Jaringan Kota Pusaka Indonesia (JKPI) bersama Asosiasi Museum Indonesia Jawa Barat (Amida Jabar) dan Komunitas Historia Indonesia (KHI) menggelar Webinar bertajuk ‘Museum Sebagai Jatidiri dan Identitas Kota’ secara virtual, Selasa (26/4/2022). Webinar yang dibuka Ketua Presidium JKPI, Bima Arya ini sebagai salah satu langkah mengajak daerah mendirikan museum.
“Salah satu masalah bangsa ini adalah kemampuan dan kemauan menempatkan sejarah secara proporsional,” ujar Bima Arya.
Bima Arya mengatakan, bangsa ini masih cenderung menetapkan sejarah sebagai perspektif masa lalu tanpa memahami bahwa perspektif sejarah memiliki nilai strategis untuk perencanaan nilai masa depan. Itulah sebabnya komitmen penganggaran relatif kecil, dibanding sektor-sektor lain yang dirasa mampu untuk memberikan manfaat yang kekinian. Seperti infrastruktur, keuangan, biaya pendidikan dan lain-lain.
“Tidak ada ruang gerak yang cukup bagi kepala daerah untuk memberikan komitmen yang besar bagi upaya melestarikan sejarah karena keterbatasan fiskal. Kita dibenturkan dengan realita pemahaman atas seberapa urgen untuk kita memiliki tempat mengapresiasi sejarah, salah satunya museum,” imbuhnya.
Dia bercerita sewaktu menjalani pendidikan di Australia menikmati bagaimana museum menjadi pusat peradaban, pusat rekreasi dan bagaimana membaca kecenderungan masa depan. Museum menjadi tempat favorit anak-anak karena konsepnya yang sangat scientific dan disajikan dengan cara menarik.
Sementara di Indonesia anak-anak terpaksa datang ke museum dan di museum tidak tampak menikmati, karena cara museum menyajikan fakta sejarah berhenti di masa lalu, tidak ada dimensi masa depan.

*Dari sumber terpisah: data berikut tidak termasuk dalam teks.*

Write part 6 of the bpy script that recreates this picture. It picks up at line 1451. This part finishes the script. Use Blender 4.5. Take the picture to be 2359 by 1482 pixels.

“Saya membayangkan dan menginisiasi untuk mendirikan museum kota yang menarik, yang futuristik, yang kekinian, tidak saja untuk menjadi tempat mengoleksi barang-barang kuno atau antik, tetapi bisa menarik generasi muda dan itu akan luar biasa,” katanya.
Saat ini di Kota Bogor sedang mempersiapkan museum Pajajaran. Desainnya dan tempatnya sudah ada. Namun diakuinya, untuk menentukan tempat ini tidak mudah, karena harus menentukan kajian dan riset dimana lokasi yang paling representatif sebagai museum Pajajaran yang mempertimbangan faktor historis.
“Kita akan bangun tahun depan museum Pajajaran ini dan tentunya kita akan melibatkan banyak pihak tidak saja sejarawan, budayawan tetapi juga para ilmuwan dan juga para komunitas kreatif sehingga ini bisa menarik dan bisa mendanai sendiri, bisa mandiri dan bisa berkelanjutan,” katanya.